## [Given task]
Copy every entry word for word, but skip the pictures.

── Material for this exercise

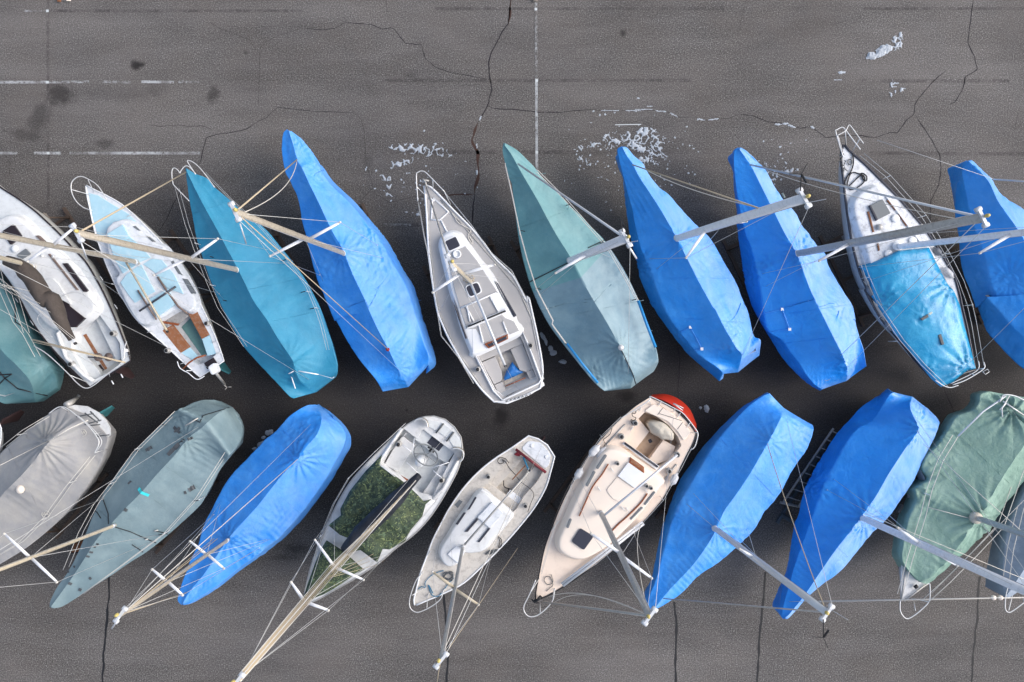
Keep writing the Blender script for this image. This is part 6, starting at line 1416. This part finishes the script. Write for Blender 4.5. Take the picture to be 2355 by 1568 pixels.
STAINS = [(313, 150, 13, 13, .9, 0), (323, 149, 12, 6, .85, -.2), (137, 216, 32, 28, .7, .2), (92, 268, 22, 40, .5, .5), (60, 312, 40, 14, .42, .2), (490, 218, 15, 22, .6, .3), (240, 330, 22, 12, .5, 0), (280, 215, 80, 18, .22, 0), (360, 205, 24, 20, .25, 0), (1432, 77, 8, 8, .75, 0),
          (1152, 960, 17, 26, .9, .3), (1150, 948, 10, 12, .8, 0), (682, 1262, 34, 13, .6, 0), (655, 1282, 36, 7, .4, 0), (944, 172, 20, 9, .3, 0), (565, 122, 6, 6, .5, .1), (1360, 250, 60, 7, .15, 0), (935, 943, 4, 4, .8, 0), (1440, 912, 22, 14, .8, 0), (2135, 840, 10, 25, .4, 0), (845, 372, 14, 12, .25, 0)]
t = NT('weathered_asphalt'); k, sp = asphalt_nodes(t)
for (u, v, ru, rv, st, rot) in STAINS:
    p = W((u, v), 0); mp = t.n('ShaderNodeMapping'); t.L(t.co, mp.inputs[0]); mp.vector_type = 'TEXTURE'
    mp.inputs['Location'].default_value = p; mp.inputs['Rotation'].default_value = (0, 0, -rot); mp.inputs['Scale'].default_value = (ru*S*1.25, rv*S*1.25, 50)
    ln = t.n('ShaderNodeVectorMath', operation='LENGTH'); t.L(mp.outputs[0], ln.inputs[0])
    d = t.math('ADD', ln.outputs['Value'], t.math('MULTIPLY_ADD', t.noise(3.5, 4, .65), 1.3, -.65))
    k = t.mix(t.ramp(d, [(.35, G(st)), (1.0, G(0))]), k, lin('#211e1e'))
# shade around the laid-up rows darkened into the asphalt colour, ragged outline
sx = t.n('ShaderNodeSeparateXYZ'); t.L(t.co, sx.inputs[0])
yy = t.math('ADD', sx.outputs['Y'], t.math('MULTIPLY_ADD', t.noise(.33, 5, .6), 5.0, -2.5))
band = t.math('ABSOLUTE', t.math('ADD', yy, 1.9))
k = t.mix(t.ramp(t.math('DIVIDE', band, 8.0), [(.2, G(.68)), (.62, G(0))]), k, lin('#1b191d'))
n1 = t.bump(sp, .55, .02)
ASPH = t.done(k, .8, 0, .35, n1)
mb = MB(); mb.add([(-300, -300, 0), (300, -300, 0), (300, 300, 0), (-300, 300, 0)], [[0, 1, 2, 3]], False)
ground = mb.build('asphalt_yard', ASPH); tag(ground, kind='structure')
def ribbon(name, px, w, m, z=.004, jit=.5, smooth=False, taper=True, rough=.35):
    P = [W(p, z) for p in px]; L = sum((P[i+1]-P[i]).length for i in range(len(P)-1)); n = max(3, int(L/.06))
    Q = catmull(P, n, smooth); vs = []; fs = []
    for i, p in enumerate(Q):
        tt = (Q[min(i+1, n)]-Q[max(i-1, 0)]).normalized(); s = Vector((-tt.y, tt.x, 0))
        off = s*(rough*w*2*noise.noise(p*2.5)+.02*jit*noise.noise(p*9))
        e = min(1, (i+1)/6, (n-i+1)/6) if taper else 1
        ww = w*(.65+.7*(noise.noise(p*3+Vector((5, 0, 0)))+.4))*.5*e if jit else w*.5
        ww = max(.006, ww)
        vs += [p+off+s*ww, p+off-s*ww]
    fs = [[2*i, 2*i+1, 2*i+3, 2*i+2] for i in range(n)]
    mb = MB(); mb.add([v for v in vs], fs, False); return mb.build(name, m, ground)
CRK = mat('dark_crack', '#29252a', .95, 0, .4, 12); TAR = mat('tar_seam', '#17171a', .55, 0, .2, 20); MUD = mat('crack_with_soil', '#43302a', .95, 0, .4, 14)  # dark crack, tar seam and soil-filled crack colours
MED = mat('thin_crack', '#3a3636', .95, 0, .4, 12)
ribbon('crack', [(1173.5, -6), (1172, 25), (1169, 54), (1155, 70), (1148, 87), (1138, 105), (1130, 120), (1123, 142), (1125, 170), (1130, 207), (1123, 237), (1113, 257), (1098, 282)], .04, CRK)
ribbon('crack', [(1174, -6), (1172, 40), (1169, 58)], .09, MUD)
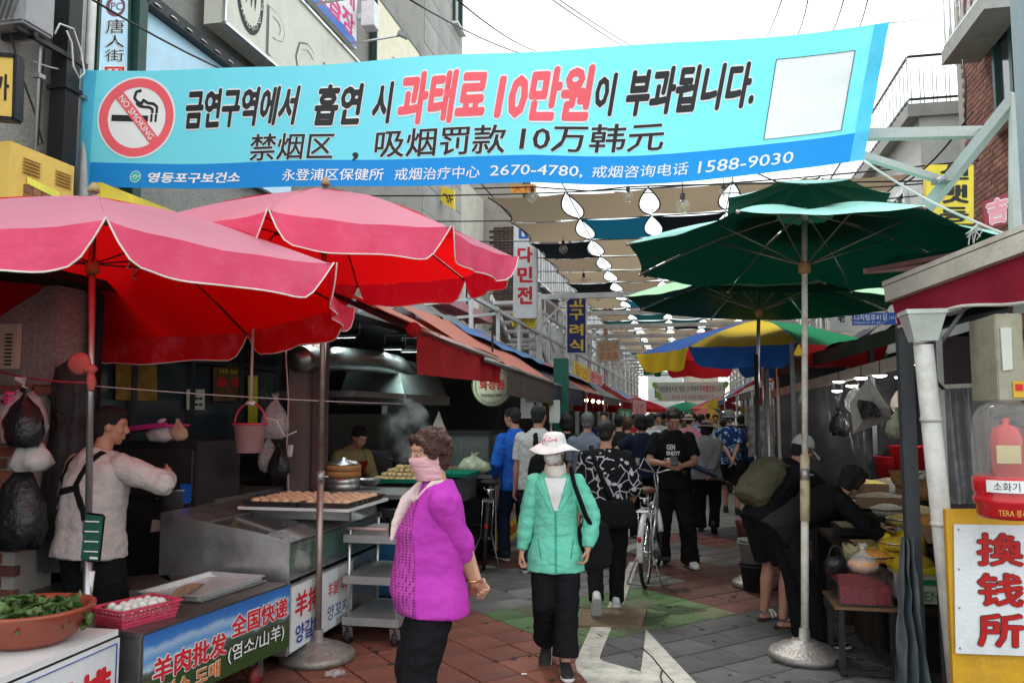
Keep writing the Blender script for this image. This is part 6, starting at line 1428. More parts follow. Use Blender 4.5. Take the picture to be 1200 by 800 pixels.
steps=[(1.62,6.15,.44,.55,.60),(1.95,6.5,.62,1.3,.8),(2.3,6.9,.80,.5,2.6),(1.75,7.45,.66,1.1,1.2),(1.75,8.3,.8,1.3,.5)]
for x,y,z,w,d in steps:bx('shelf_board',(x,y,z-.02),(w,d,.04),STP,o);bx('riser',(x+.05,y+.05,(z-.04)/2),(w-.12,d-.12,z-.05),DK,o)
MUNG=M('mung_yellow',(.55,.42,.12),rough=.6,var=.5,vs=60,bump=1,bs=80);LENT=M('orange_grain',(.85,.36,.07),rough=.55,var=.4,vs=70,bump=.8,bs=90);YEL=M('yellow_grain',(.62,.42,.03),rough=.6,var=.3,vs=60,bump=1,bs=80);GRYG=M('grey_grain',(.2,.17,.12),rough=.7,var=.5,vs=60,bump=1,bs=80)
CARD=M('cardboard',(.3,.19,.11));STYRO=M('styro',(.55,.56,.52),rough=.6)
g=G(1065,700,.5)
yb_=thing('carton','carton with a green band heaped with yellow grain beside the red beans','carton',(1.47,6.05,.44))
cxx=PY(1078,650,5.95).x
bx('body',(cxx,6.1,.56),(.27,.34,.20),M('carton_cream',(.5,.47,.38),rough=.7),yb_,.004);bx('green_band',(cxx,5.927,.60),(.272,.004,.035),M('band_green',(.01,.22,.08),rough=.5),yb_);bx('yellow_wrap',(cxx,6.1,.665),(.29,.36,.05),M('wrap_yellow',(.62,.46,.02),rough=.35,bump=.8,bs=14),yb_,.01)
mb=MB();mb.ball((cxx,6.12,.69),(.13,.15,.06),16,10);mb.build('grain_heap',YEL,yb_,world=True)
lettering(yb_,'GEN',quad_surf([V((cxx-.13,5.926,.56)),V((cxx+.13,5.926,.56)),V((cxx+.13,5.926,.47)),V((cxx-.13,5.926,.47))]),(.3,.2,.9,.9),M('band_green'))
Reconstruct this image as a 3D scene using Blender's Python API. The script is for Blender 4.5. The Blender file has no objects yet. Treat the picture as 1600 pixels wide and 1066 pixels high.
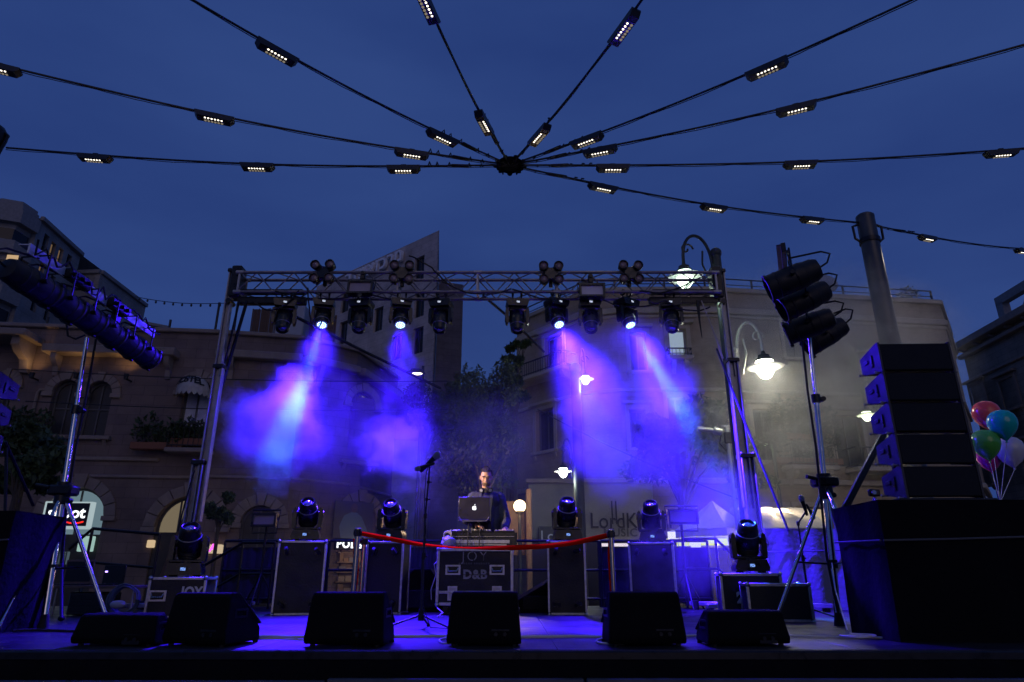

────

## [Reply to the exercise]
Keep writing the Blender script for this image. This is part 6, starting at line 1416. This part finishes the script. Write for Blender 4.5. Take the picture to be 2355 by 1568 pixels.
STAINS = [(313, 150, 13, 13, .9, 0), (323, 149, 12, 6, .85, -.2), (137, 216, 32, 28, .7, .2), (92, 268, 22, 40, .5, .5), (60, 312, 40, 14, .42, .2), (490, 218, 15, 22, .6, .3), (240, 330, 22, 12, .5, 0), (280, 215, 80, 18, .22, 0), (360, 205, 24, 20, .25, 0), (1432, 77, 8, 8, .75, 0),
          (1152, 960, 17, 26, .9, .3), (1150, 948, 10, 12, .8, 0), (682, 1262, 34, 13, .6, 0), (655, 1282, 36, 7, .4, 0), (944, 172, 20, 9, .3, 0), (565, 122, 6, 6, .5, .1), (1360, 250, 60, 7, .15, 0), (935, 943, 4, 4, .8, 0), (1440, 912, 22, 14, .8, 0), (2135, 840, 10, 25, .4, 0), (845, 372, 14, 12, .25, 0)]
t = NT('weathered_asphalt'); k, sp = asphalt_nodes(t)
for (u, v, ru, rv, st, rot) in STAINS:
    p = W((u, v), 0); mp = t.n('ShaderNodeMapping'); t.L(t.co, mp.inputs[0]); mp.vector_type = 'TEXTURE'
    mp.inputs['Location'].default_value = p; mp.inputs['Rotation'].default_value = (0, 0, -rot); mp.inputs['Scale'].default_value = (ru*S*1.25, rv*S*1.25, 50)
    ln = t.n('ShaderNodeVectorMath', operation='LENGTH'); t.L(mp.outputs[0], ln.inputs[0])
    d = t.math('ADD', ln.outputs['Value'], t.math('MULTIPLY_ADD', t.noise(3.5, 4, .65), 1.3, -.65))
    k = t.mix(t.ramp(d, [(.35, G(st)), (1.0, G(0))]), k, lin('#211e1e'))
# shade around the laid-up rows darkened into the asphalt colour, ragged outline
sx = t.n('ShaderNodeSeparateXYZ'); t.L(t.co, sx.inputs[0])
yy = t.math('ADD', sx.outputs['Y'], t.math('MULTIPLY_ADD', t.noise(.33, 5, .6), 5.0, -2.5))
band = t.math('ABSOLUTE', t.math('ADD', yy, 1.9))
k = t.mix(t.ramp(t.math('DIVIDE', band, 8.0), [(.2, G(.68)), (.62, G(0))]), k, lin('#1b191d'))
n1 = t.bump(sp, .55, .02)
ASPH = t.done(k, .8, 0, .35, n1)
mb = MB(); mb.add([(-300, -300, 0), (300, -300, 0), (300, 300, 0), (-300, 300, 0)], [[0, 1, 2, 3]], False)
ground = mb.build('asphalt_yard', ASPH); tag(ground, kind='structure')
def ribbon(name, px, w, m, z=.004, jit=.5, smooth=False, taper=True, rough=.35):
    P = [W(p, z) for p in px]; L = sum((P[i+1]-P[i]).length for i in range(len(P)-1)); n = max(3, int(L/.06))
    Q = catmull(P, n, smooth); vs = []; fs = []
    for i, p in enumerate(Q):
        tt = (Q[min(i+1, n)]-Q[max(i-1, 0)]).normalized(); s = Vector((-tt.y, tt.x, 0))
        off = s*(rough*w*2*noise.noise(p*2.5)+.02*jit*noise.noise(p*9))
        e = min(1, (i+1)/6, (n-i+1)/6) if taper else 1
        ww = w*(.65+.7*(noise.noise(p*3+Vector((5, 0, 0)))+.4))*.5*e if jit else w*.5
        ww = max(.006, ww)
        vs += [p+off+s*ww, p+off-s*ww]
    fs = [[2*i, 2*i+1, 2*i+3, 2*i+2] for i in range(n)]
    mb = MB(); mb.add([v for v in vs], fs, False); return mb.build(name, m, ground)
CRK = mat('dark_crack', '#29252a', .95, 0, .4, 12); TAR = mat('tar_seam', '#17171a', .55, 0, .2, 20); MUD = mat('crack_with_soil', '#43302a', .95, 0, .4, 14)  # dark crack, tar seam and soil-filled crack colours
MED = mat('thin_crack', '#3a3636', .95, 0, .4, 12)
ribbon('crack', [(1173.5, -6), (1172, 25), (1169, 54), (1155, 70), (1148, 87), (1138, 105), (1130, 120), (1123, 142), (1125, 170), (1130, 207), (1123, 237), (1113, 257), (1098, 282)], .04, CRK)
ribbon('crack', [(1174, -6), (1172, 40), (1169, 58)], .09, MUD)
Keep writing the Blender script for this image. This is part 6, starting at line 1428. More parts follow. Use Blender 4.5. Take the picture to be 1200 by 800 pixels.
steps=[(1.62,6.15,.44,.55,.60),(1.95,6.5,.62,1.3,.8),(2.3,6.9,.80,.5,2.6),(1.75,7.45,.66,1.1,1.2),(1.75,8.3,.8,1.3,.5)]
for x,y,z,w,d in steps:bx('shelf_board',(x,y,z-.02),(w,d,.04),STP,o);bx('riser',(x+.05,y+.05,(z-.04)/2),(w-.12,d-.12,z-.05),DK,o)
MUNG=M('mung_yellow',(.55,.42,.12),rough=.6,var=.5,vs=60,bump=1,bs=80);LENT=M('orange_grain',(.85,.36,.07),rough=.55,var=.4,vs=70,bump=.8,bs=90);YEL=M('yellow_grain',(.62,.42,.03),rough=.6,var=.3,vs=60,bump=1,bs=80);GRYG=M('grey_grain',(.2,.17,.12),rough=.7,var=.5,vs=60,bump=1,bs=80)
CARD=M('cardboard',(.3,.19,.11));STYRO=M('styro',(.55,.56,.52),rough=.6)
g=G(1065,700,.5)
yb_=thing('carton','carton with a green band heaped with yellow grain beside the red beans','carton',(1.47,6.05,.44))
cxx=PY(1078,650,5.95).x
bx('body',(cxx,6.1,.56),(.27,.34,.20),M('carton_cream',(.5,.47,.38),rough=.7),yb_,.004);bx('green_band',(cxx,5.927,.60),(.272,.004,.035),M('band_green',(.01,.22,.08),rough=.5),yb_);bx('yellow_wrap',(cxx,6.1,.665),(.29,.36,.05),M('wrap_yellow',(.62,.46,.02),rough=.35,bump=.8,bs=14),yb_,.01)
mb=MB();mb.ball((cxx,6.12,.69),(.13,.15,.06),16,10);mb.build('grain_heap',YEL,yb_,world=True)
lettering(yb_,'GEN',quad_surf([V((cxx-.13,5.926,.56)),V((cxx+.13,5.926,.56)),V((cxx+.13,5.926,.47)),V((cxx-.13,5.926,.47))]),(.3,.2,.9,.9),M('band_green'))
Reconstruct this image as a 3D scene using Blender's Python API. The script is for Blender 4.5. The Blender file has no objects yet. Treat the picture as 1600 pixels wide and 1066 pixels high.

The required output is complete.